Tuesday, October 20, 2015

Missing the Point

Here is Rod Dreher, being clueless as usual.

I swear, he is utterly incapable of seeing what he is writing, or what he is reading.  (Here's the original article, the point of which Dreher has utterly missed.)

Instead of grasping the point, Dreher retreats (once more!) into banging his favorite drum.  Those black people! Their terrible culture!

He uses as his example the story of a young man, Jadereous Davis, who is the subject of the Washington Post story.  Jadereous is from Mississippi, growing up in a town where the poverty rate is triple the national average; where the schools are awful; where there are no jobs and no prospects of jobs.

The Washington Post tells us this young man has already been arrested and convicted (at 19) at least once, and now owes $1200 in fines. The cause of this conviction?  He was driving his aunt's car without a license, and he missed a court date.

Jadereous also been ticketed, twice, for speeding.  Maybe this is reckless behavior.  Maybe it's DWB.  In any case, he's lost his license.

Rod Dreher comments on the behavior of this young man -- who comes late to his graduation, to his jobs.
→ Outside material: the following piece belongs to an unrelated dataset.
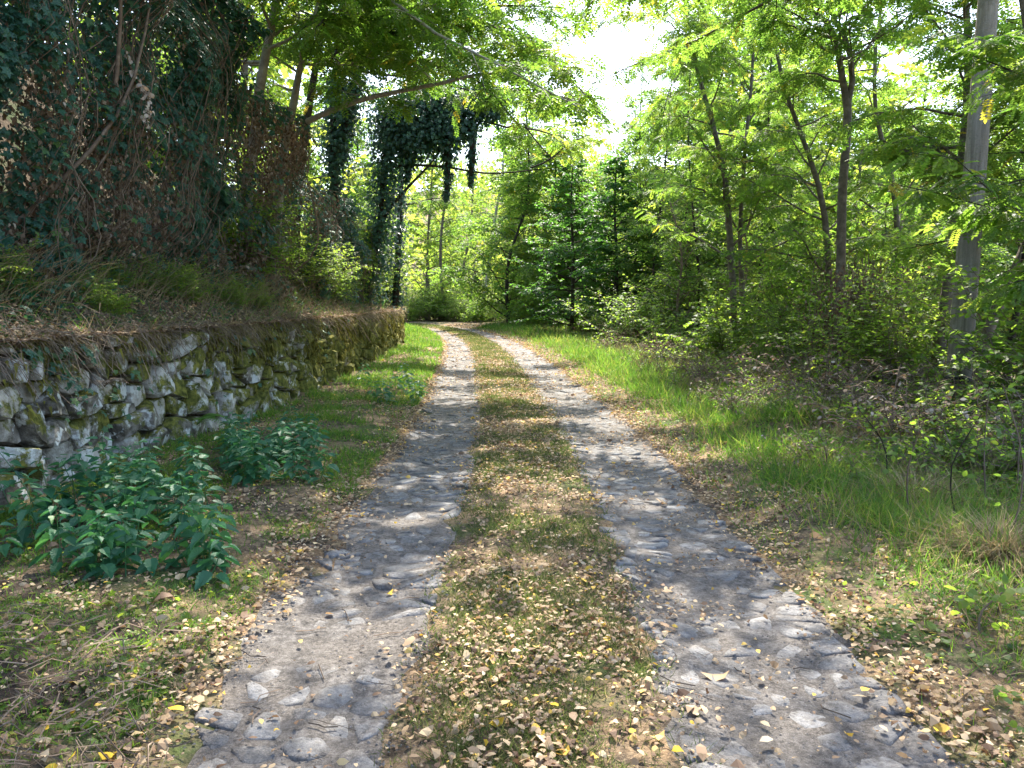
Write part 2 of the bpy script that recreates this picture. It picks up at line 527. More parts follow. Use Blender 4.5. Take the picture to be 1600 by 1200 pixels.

Dreher sees the fate of this young man as his own fault.  And he extrapolates from this to the entire culture of poor black in Mississippi as a whole.

Why can't these people just realize, Dreher wonders, that if they learned to act right -- get to work on time, care about education, stop behaving badly -- that they too could succeed in America?  They too would get educated, find good jobs, climb that ladder to the upper-middle class.
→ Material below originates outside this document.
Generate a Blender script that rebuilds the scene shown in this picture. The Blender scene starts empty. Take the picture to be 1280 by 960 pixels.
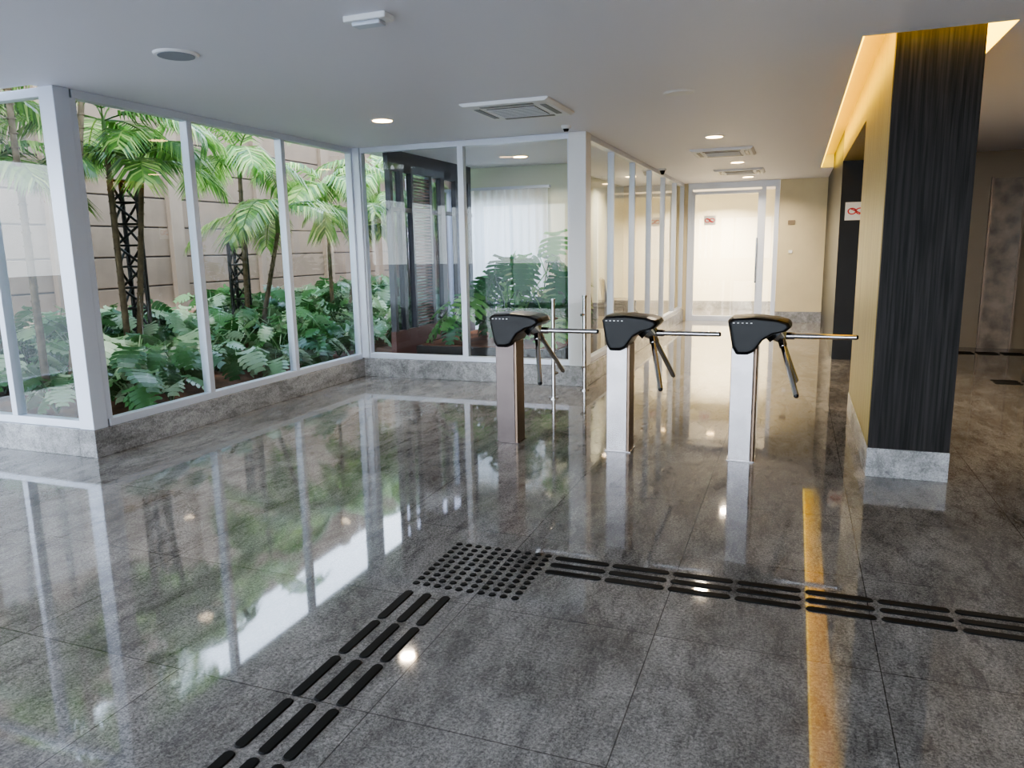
import bpy, math, random
from mathutils import Vector, Matrix
random.seed(7)
C=bpy.context.collection
CZ=2.66

# ------------------------------------------------------------------ materials
def mat(name):
    m=bpy.data.materials.new(name); m.use_nodes=True
    nt=m.node_tree; b=nt.nodes.get("Principled BSDF"); return m,nt,b
def simple(name,col,rough=.5,metal=0,spec=.5,noise=0,nscale=30,bump=0):
    m,nt,b=mat(name)
    b.inputs["Base Color"].default_value=(*col,1); b.inputs["Roughness"].default_value=rough
    b.inputs["Metallic"].default_value=metal; b.inputs["Specular IOR Level"].default_value=spec
    if noise or bump:
        tc=nt.nodes.new("ShaderNodeTexCoord"); n=nt.nodes.new("ShaderNodeTexNoise"); n.inputs["Scale"].default_value=nscale
        n.inputs["Detail"].default_value=5
        nt.links.new(tc.outputs["Object"],n.inputs["Vector"])
        if noise:
            r=nt.nodes.new("ShaderNodeValToRGB")
            r.color_ramp.elements[0].position=.3; r.color_ramp.elements[1].position=.7
            r.color_ramp.elements[0].color=(*[c*(1-noise) for c in col],1); r.color_ramp.elements[1].color=(*[min(1,c*(1+noise)) for c in col],1)
            nt.links.new(n.outputs["Fac"],r.inputs["Fac"]); nt.links.new(r.outputs["Color"],b.inputs["Base Color"])
        if bump:
            bp=nt.nodes.new("ShaderNodeBump"); bp.inputs["Strength"].default_value=bump; bp.inputs["Distance"].default_value=.01
            nt.links.new(n.outputs["Fac"],bp.inputs["Height"]); nt.links.new(bp.outputs["Normal"],b.inputs["Normal"])
    return m
def emis(name,col,s):
    m,nt,b=mat(name); b.inputs["Base Color"].default_value=(*col,1)
    b.inputs["Emission Color"].default_value=(*col,1); b.inputs["Emission Strength"].default_value=s; return m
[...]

Here, the reader, not as clueless as Dreher, might raise an objection.

What schools, exactly, will provide them with this education?  The substandard and underfunded Mississippi schools* that this young man has been subjected to all his life? (The Washington Post article notes that Jadereous Davis's school has no air conditioning and broken plumbing; ineffective and underfunded programs; and that it receives, regularly, a D or an F from the state.  There are, usually, 28 students per classroom.  It's also 95 percent black.  Local white students attend a private school with two Confederate flags adorning its entrance.)

Jobs: Where exactly will these jobs come from?  The young man in the article is surrounded by a Mississippi without jobs.  Those jobs have all been shipped overseas.

One of the real few jobs that has not been outsourced -- driving a truck -- is not available to Jadereous, since due to his tickets and the fines, he has lost his license.

Further, this is a kid who has no family stability.  None of the adults in his life have jobs that pay enough to live on; a number of the adults in his life have been incarcerated. His mother left him, and then when she came back, she mostly caused problems in his life.  During his adolescence, he was homeless, moving from one relative's couch to another's.

I've been reading Anne Moody's Coming of Age in Mississippi with my Working Class Literature students over the past weeks.  It's instructive to compare Anne Moody's experience, growing up as a working class kid in Mississippi to the previous book we read, A Tree Grows in Brooklyn.

Both are about working class girls, young women, growing up in poverty.  Both are about young women who have to go to work young to support their families.  Both are about young women who believe in the value of education.

But there are difference between these two life stories. One, certainly, is black culture.  Anne Moody's culture differs from Betty Smith's in striking ways.

But the other difference is white culture.

Betty Smith / Francie Nolan could trust that her education would lead somewhere.  When she left Brooklyn, she went to the University of Michigan.  And graduating from that university, she could trust that her degree (and her connections) would take her places.  They did.

Ann Moody, graduating from high school, went to a substandard college.  Graduating from that college, she found no doors opening to her -- no connections, no jobs except menial labor work. She was still a black woman in America, and that defined her path.  White culture defined her path.

This is what Rod Dreher refuses to acknowledge.

He blames Jadereous Davis, and every other poor black person in Mississippi, for their poverty and their desperation.

He ignores how hard they fight -- hell, go read that article; read it's conclusion; Jadereous Davis is still fighting -- despite the odds against them.

And he does this, because if their poverty and misery is their own fault, then he can sit smug and happy in his privilege, where he is happy to sit, and take no action at all.

Many people confuse white privilege with guilt.  "I refuse to feel guilty for something my ancestors did!" is a response I've heard more than once.

White privilege, or any sort of privilege, isn't about guilt.  Guilt is a useless emotion.  Privilege is about action.  You know, as Rod Dreher should know, that you have an advantage in this country.

I certainly have an advantage in this country, in a number of ways -- I'm white, I'm educated, I'm intelligent, I'm neurotypical, I'm native-born. You acknowledge this privilege, and then you use it to open doors and give a helping hand to those without privilege.

You don't pretend the privilege isn't real.  You don't say everyone is equal, because America. You don't say, I got mine, jack, and everyone else can just get theirs. You do what you can.

 *Dreher cites his "friend" who went down to teach in one of these "predominantly" black schools, and having been there a year and a half is now feeling "grim" about his job. Why? Oh, black culture, of course.  You can't teach those black people anything so long as they're allowed to continue behaving black, you know.)